- WHAT TO DO: Print the lines of the listing below verbatim from its first line through the line bearing "return (lin(r), lin(g), lin(b), 1.0)". Any pictures are to be omitted.

_ _ _ _

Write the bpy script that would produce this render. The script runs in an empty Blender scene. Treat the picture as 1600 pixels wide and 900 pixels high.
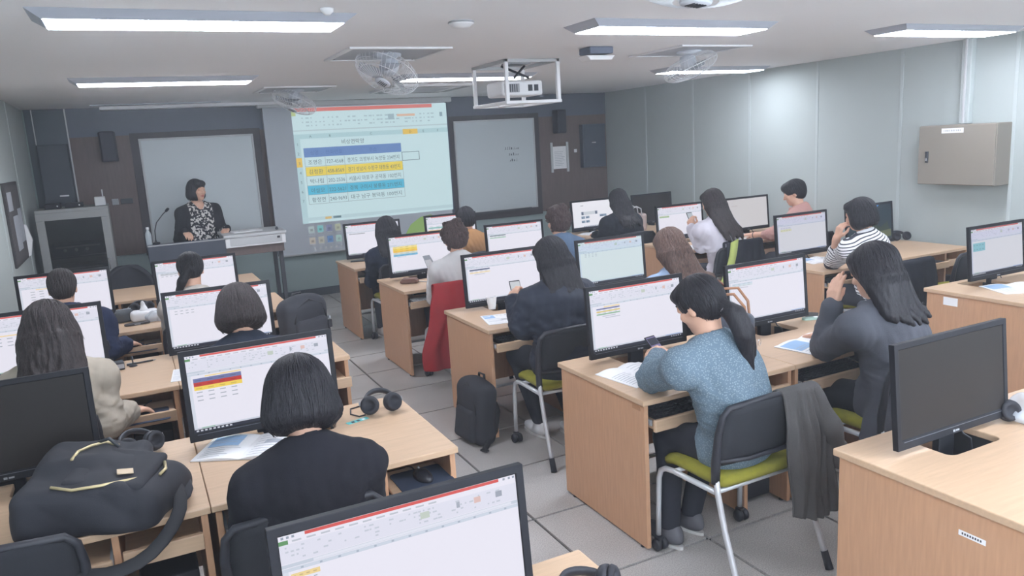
import bpy, bmesh, math, random, time
import numpy as np
from mathutils import Vector, Matrix, Euler

random.seed(7)
SC = bpy.context.scene
COL = SC.collection
RAD = math.radians

# ------------------------------------------------------------------ camera
cam_d = bpy.data.cameras.new('camera')
cam = bpy.data.objects.new('camera', cam_d)
COL.objects.link(cam)
YAW, PITCH, ROLL = 0.4535460533, 0.1893439709, -0.05844615403
_f = Vector((math.sin(YAW)*math.cos(PITCH), math.cos(YAW)*math.cos(PITCH), -math.sin(PITCH)))
_r = Vector((math.cos(YAW), -math.sin(YAW), 0.0))
_u = _r.cross(_f)
_r2 = math.cos(ROLL)*_r + math.sin(ROLL)*_u
_u2 = -math.sin(ROLL)*_r + math.cos(ROLL)*_u
_m = Matrix((_r2, _u2, -_f)).transposed().to_4x4()
_m.translation = Vector((-1.59778, -3.18024, 1.86557))
cam.matrix_world = _m
cam_d.sensor_width = 36.0
cam_d.lens = 1200.4/1600*36
cam_d.clip_start = 0.05
SC.camera = cam

# ------------------------------------------------------------------ light and exposure
SC.view_settings.view_transform = 'Standard'
SC.view_settings.look = 'None'
SC.view_settings.exposure = EXPOSURE = 0.14
SC.view_settings.gamma = 1.0
SC.view_settings.use_curve_mapping = False
LAMP = 27.0                       # radiance of the ceiling light panels
SC.cycles.max_bounces = 14
SC.cycles.diffuse_bounces = 9
world = bpy.data.worlds.new('world')
SC.world = world
world.use_nodes = True
world.node_tree.nodes['Background'].inputs[0].default_value = (0.78, 0.88, 1.0, 1)
world.node_tree.nodes['Background'].inputs[1].default_value = 10.0

# ------------------------------------------------------------------ materials
def lin(c):
    c = c/255.0
    return c/12.92 if c <= 0.04045 else ((c+0.055)/1.055)**2.4
def rgb(r, g, b):
    return (lin(r), lin(g), lin(b), 1.0)

MATS = {}
def mat(name, col, rough=0.6, metal=0.0, var=0.0, vscale=8.0, stretch=(1, 1, 1), bump=0.0, bscale=200.0, spec=0.4, alpha=1.0, bstretch=None):
    if name in MATS:
        return MATS[name]
    m = bpy.data.materials.new(name)
    m.use_nodes = True
    nt = m.node_tree
    b = nt.nodes['Principled BSDF']
    c = rgb(*col)
    b.inputs['Base Color'].default_value = c
    b.inputs['Roughness'].default_value = rough
    b.inputs['Metallic'].default_value = metal
    b.inputs['Specular IOR Level'].default_value = spec
    b.inputs['Alpha'].default_value = alpha
    if var or bump:
        tc = nt.nodes.new('ShaderNodeTexCoord')
        mp = nt.nodes.new('ShaderNodeMapping')
        nt.links.new(tc.outputs['Object'], mp.inputs[0])
        mp.inputs['Scale'].default_value = stretch
    if var:
        n = nt.nodes.new('ShaderNodeTexNoise')
        n.inputs['Scale'].default_value = vscale
        n.inputs['Detail'].default_value = 4
        nt.links.new(mp.outputs[0], n.inputs['Vector'])
        r = nt.nodes.new('ShaderNodeValToRGB')
        r.color_ramp.elements[0].position = 0.3
        r.color_ramp.elements[1].position = 0.7
        r.color_ramp.elements[0].color = tuple(x*(1-var) for x in c[:3])+(1,)
        r.color_ramp.elements[1].color = tuple(min(1, x*(1+var)) for x in c[:3])+(1,)
        nt.links.new(n.outputs[0], r.inputs[0])
        nt.links.new(r.outputs[0], b.inputs['Base Color'])
    if bump:
        n2 = nt.nodes.new('ShaderNodeTexNoise')
        n2.inputs['Scale'].default_value = bscale
        n2.inputs['Detail'].default_value = 3
        if bstretch:
            mp2 = nt.nodes.new('ShaderNodeMapping')
            nt.links.new(tc.outputs['Object'], mp2.inputs[0])
            mp2.inputs['Scale'].default_value = bstretch
            nt.links.new(mp2.outputs[0], n2.inputs['Vector'])
        else:
            nt.links.new(mp.outputs[0], n2.inputs['Vector'])
        bp = nt.nodes.new('ShaderNodeBump')
        bp.inputs['Strength'].default_value = bump
        bp.inputs['Distance'].default_value = 0.004
        nt.links.new(n2.outputs[0], bp.inputs['Height'])
        nt.links.new(bp.outputs[0], b.inputs['Normal'])
    MATS[name] = m
    return m

def emis(col, strength=1.0):
    name = 'glow_%d_%d_%d_%d' % (col[0], col[1], col[2], int(strength*100))
    if name in MATS:
        return MATS[name]
    m = bpy.data.materials.new(name)
    m.use_nodes = True
    nt = m.node_tree
    b = nt.nodes['Principled BSDF']
    b.inputs['Base Color'].default_value = (0.01, 0.01, 0.012, 1)
    b.inputs['Roughness'].default_value = 0.4
    b.inputs['Specular IOR Level'].default_value = 0.15
    b.inputs['Emission Color'].default_value = rgb(*col)
    b.inputs['Emission Strength'].default_value = strength
    MATS[name] = m
    return m

WOOD = mat('beech_laminate', (197, 167, 138), 0.42, var=0.06, vscale=6, stretch=(1.2, 14, 14), bump=0.03, bscale=60)
WOODV = mat('beech_laminate_upright', (190, 148, 116), 0.5, var=0.07, vscale=6, stretch=(14, 14, 1.2), bump=0.03, bscale=60)
WOODDARK = mat('brown_wood_panel', (104, 89, 86), 0.6, var=0.08, vscale=5, stretch=(9, 9, 1))
BLACK = mat('black_plastic', (44, 45, 52), 0.45)
BLACKMATT = mat('matt_black_plastic', (38, 39, 46), 0.7)
DARKGREY = mat('dark_grey_plastic', (58, 60, 66), 0.5)
MONBLACK = mat('monitor_black', (29, 30, 36), 0.5, spec=.25)
OFFSCREEN = mat('dark_screen_glass', (40, 37, 36), 0.42, spec=0.18)
GREY = mat('grey_plastic', (150, 152, 156), 0.5)
LIGHTGREY = mat('light_grey_metal', (188, 190, 192), 0.45)
WHITE = mat('white_plastic', (226, 226, 228), 0.45)
SILVER = mat('silver_paint_metal', (196, 198, 202), 0.35, 0.35)
CHROME = mat('chrome', (205, 206, 210), 0.2, 0.9)
LIME = mat('lime_seat_fabric', (134, 130, 42), 0.9, var=0.08, vscale=30, bump=0.25, bscale=500)
PAPER = mat('white_paper', (232, 232, 234), 0.8)
PAPERBLUE = mat('pale_blue_print', (150, 182, 216), 0.8)
PAPERGREY = mat('grey_print', (168, 172, 180), 0.8)
PAPERDARK = mat('dark_print', (70, 72, 80), 0.8)

# ------------------------------------------------------------------ mesh building
class MB:
    """collects faces of one mesh, several materials allowed"""
    def __init__(self):
        self.v = []; self.f = []; self.mi = []; self.mats = []; self.sm = []
    def mid(self, m):
        if m not in self.mats:
            self.mats.append(m)
        return self.mats.index(m)
    def add(self, vs, fs, m, smooth=False):
        o = len(self.v); k = self.mid(m)
        self.v += [tuple(p) for p in vs]
        for q in fs:
            self.f.append(tuple(i+o for i in q)); self.mi.append(k); self.sm.append(smooth)
        return self
    def box(self, c, s, m, rot=None, taper=None):
        hx, hy, hz = s[0]/2, s[1]/2, s[2]/2
        vs = []
        for z in (-1, 1):
            t = 1.0 if (taper is None or z < 0) else taper
            for x, y in ((-1, -1), (1, -1), (1, 1), (-1, 1)):
                vs.append(Vector((x*hx*t, y*hy*t, z*hz)))
        if rot is not None:
            R = rot if isinstance(rot, Matrix) else Euler(rot).to_matrix()
            vs = [R @ p for p in vs]
        C = Vector(c)
        vs = [p+C for p in vs]
        self.add(vs, [(3, 2, 1, 0), (4, 5, 6, 7), (0, 1, 5, 4), (1, 2, 6, 5), (2, 3, 7, 6), (3, 0, 4, 7)], m)
        return self
    def bx(self, x0, x1, y0, y1, z0, z1, m):
        return self.box(((x0+x1)/2, (y0+y1)/2, (z0+z1)/2), (abs(x1-x0), abs(y1-y0), abs(z1-z0)), m)
    def tube(self, pts, r, m, n=10, cap=True, flat=1.0, closed=False):
        pts = [Vector(p) for p in pts]
        rs = r if isinstance(r, (list, tuple)) else [r]*len(pts)
        vs = []; fs = []
        N = len(pts)
        up = None
        for i, p in enumerate(pts):
            if closed:
                t = (pts[(i+1) % N]-pts[i-1])
            else:
                t = (pts[min(i+1, N-1)]-pts[max(i-1, 0)])
            t.normalize()
            if up is None:
                a = Vector((0, 0, 1)) if abs(t.z) < 0.9 else Vector((1, 0, 0))
                up = (a - t*a.dot(t)).normalized()
            else:
                up = (up - t*up.dot(t))
                if up.length < 1e-6:
                    a = Vector((0, 0, 1)) if abs(t.z) < 0.9 else Vector((1, 0, 0))
                    up = (a - t*a.dot(t))
                up.normalize()
            s = t.cross(up)
            for k in range(n):
                a = 2*math.pi*k/n
                vs.append(p+up*(math.cos(a)*rs[i]*flat)+s*(math.sin(a)*rs[i]))
        for i in range(N if closed else N-1):
            j = (i+1) % N
            for k in range(n):
                k2 = (k+1) % n
                fs.append((i*n+k, i*n+k2, j*n+k2, j*n+k))
        if cap and not closed:
            fs.append(tuple(range(n-1, -1, -1)))
            fs.append(tuple((N-1)*n+k for k in range(n)))
        return self.add(vs, fs, m, True)
    def cyl(self, a, b, r, m, n=20, r2=None):
        return self.tube([a, b], [r, r if r2 is None else r2], m, n)
    def lathe(self, prof, m, n=24, c=(0, 0, 0), rot=None, smooth=True):
        vs = []; fs = []
        for (r, z) in prof:
            for k in range(n):
                a = 2*math.pi*k/n
                p = Vector((r*math.cos(a), r*math.sin(a), z))
                if rot is not None:
                    p = (rot if isinstance(rot, Matrix) else Euler(rot).to_matrix()) @ p
                vs.append(p+Vector(c))
        for i in range(len(prof)-1):
            for k in range(n):
                k2 = (k+1) % n
                fs.append((i*n+k, i*n+k2, (i+1)*n+k2, (i+1)*n+k))
        if prof[0][0] > 1e-4:
            fs.append(tuple(range(n-1, -1, -1)))
        if prof[-1][0] > 1e-4:
            fs.append(tuple((len(prof)-1)*n+k for k in range(n)))
        return self.add(vs, fs, m, smooth)
    def prism(self, poly, z0, z1, m, axis='z', smooth=False):
        """poly: list of 2D points, extruded along an axis"""
        n = len(poly); vs = []
        def P(a, b, h):
            return {'z': (a, b, h), 'y': (a, h, b), 'x': (h, a, b)}[axis]
        for (a, b) in poly: vs.append(P(a, b, z0))
        for (a, b) in poly: vs.append(P(a, b, z1))
        fs = [tuple(range(n-1, -1, -1)), tuple(range(n, 2*n))]
        for i in range(n):
            j = (i+1) % n
            fs.append((i, j, n+j, n+i))
        return self.add(vs, fs, m, smooth)
    def quad(self, p, m):
        return self.add(p, [tuple(range(len(p)))], m)
    def xform(self, M):
        self.v = [tuple(M @ Vector(p)) for p in self.v]
        return self
    def build(self, name, parent=None, loc=None, bevel=0.0, seg=2, sub=0, fix=True, weld=False):
        me = bpy.data.meshes.new(name)
        me.from_pydata(self.v, [], self.f)
        for m in self.mats:
            me.materials.append(m)
        me.polygons.foreach_set('material_index', self.mi)
        me.polygons.foreach_set('use_smooth', self.sm)
        if fix or weld:
            bm = bmesh.new(); bm.from_mesh(me)
            if weld:
                bmesh.ops.remove_doubles(bm, verts=bm.verts, dist=1e-5)
            bmesh.ops.recalc_face_normals(bm, faces=bm.faces)
            bm.to_mesh(me); bm.free()
        me.update()
        o = bpy.data.objects.new(name, me)
        COL.objects.link(o)
        if parent is not None:
            o.parent = parent
        if loc is not None:
            o.location = loc
        if bevel:
            b = o.modifiers.new('bevel', 'BEVEL')
            b.width = bevel; b.segments = seg; b.limit_method = 'ANGLE'; b.angle_limit = RAD(50)
            b.harden_normals = False
        if sub:
            s = o.modifiers.new('subdiv', 'SUBSURF'); s.levels = sub; s.render_levels = sub
        return o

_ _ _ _

- RESULT:
Write the bpy script that would produce this render. The script runs in an empty Blender scene. Treat the picture as 1600 pixels wide and 900 pixels high.
import bpy, bmesh, math, random, time
import numpy as np
from mathutils import Vector, Matrix, Euler

random.seed(7)
SC = bpy.context.scene
COL = SC.collection
RAD = math.radians

# ------------------------------------------------------------------ camera
cam_d = bpy.data.cameras.new('camera')
cam = bpy.data.objects.new('camera', cam_d)
COL.objects.link(cam)
YAW, PITCH, ROLL = 0.4535460533, 0.1893439709, -0.05844615403
_f = Vector((math.sin(YAW)*math.cos(PITCH), math.cos(YAW)*math.cos(PITCH), -math.sin(PITCH)))
_r = Vector((math.cos(YAW), -math.sin(YAW), 0.0))
_u = _r.cross(_f)
_r2 = math.cos(ROLL)*_r + math.sin(ROLL)*_u
_u2 = -math.sin(ROLL)*_r + math.cos(ROLL)*_u
_m = Matrix((_r2, _u2, -_f)).transposed().to_4x4()
_m.translation = Vector((-1.59778, -3.18024, 1.86557))
cam.matrix_world = _m
cam_d.sensor_width = 36.0
cam_d.lens = 1200.4/1600*36
cam_d.clip_start = 0.05
SC.camera = cam

# ------------------------------------------------------------------ light and exposure
SC.view_settings.view_transform = 'Standard'
SC.view_settings.look = 'None'
SC.view_settings.exposure = EXPOSURE = 0.14
SC.view_settings.gamma = 1.0
SC.view_settings.use_curve_mapping = False
LAMP = 27.0                       # radiance of the ceiling light panels
SC.cycles.max_bounces = 14
SC.cycles.diffuse_bounces = 9
world = bpy.data.worlds.new('world')
SC.world = world
world.use_nodes = True
world.node_tree.nodes['Background'].inputs[0].default_value = (0.78, 0.88, 1.0, 1)
world.node_tree.nodes['Background'].inputs[1].default_value = 10.0

# ------------------------------------------------------------------ materials
def lin(c):
    c = c/255.0
    return c/12.92 if c <= 0.04045 else ((c+0.055)/1.055)**2.4
def rgb(r, g, b):
    return (lin(r), lin(g), lin(b), 1.0)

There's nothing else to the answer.